En alguna medida, todos somos conscientes de esta realidad. Una imagen corporal atractiva y deseable es congruente con la intención de vendernos bien es esta interacción mercantil. Una conversación agradable también contribuye a aumentar nuestro precio de mercado, así como ser una persona de mundo que puede mostrar refinamiento. Conocer personas citables, recordar amistades comunes, establecer nexos de familias es también, en determinados mercados, un atractivo deseable.
Científicos y académicos no la tienen más fácil. Junto con acumular gados y diplomados deben cumplir con publicaciones indexadas y otras muchas actividades: mientras más difundidas mejor reconocidas. Un pasar decente como profesor titular significa alcanzar un precio que, aunque alto, muchos glotones están dispuestos a pagar con tal de prestigiar su trozo del mercado.

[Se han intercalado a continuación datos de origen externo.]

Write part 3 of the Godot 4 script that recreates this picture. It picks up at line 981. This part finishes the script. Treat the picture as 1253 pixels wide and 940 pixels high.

Sabemos que es duro vivir en una sociedad que nos asigna un precio, que varía según individualidades y condiciones de la demanda, y lo embellecemos con eufemismos. Insistimos a veces en oponer el concepto de “valor” al de “precio” para defender la dignidad humana en esta cosificación. Y decimos entonces que las cosas tienen precio, pero los seres humanos, en cambio, tenemos “valor”.
Es cierto que estas cínicas reflexiones pueden no ser apropiadas para el clima navideño, pero sirven para repensar nuestra humana existencia: ¿habrá algún otro modo de existir humanamente que no sea como cosa negociable?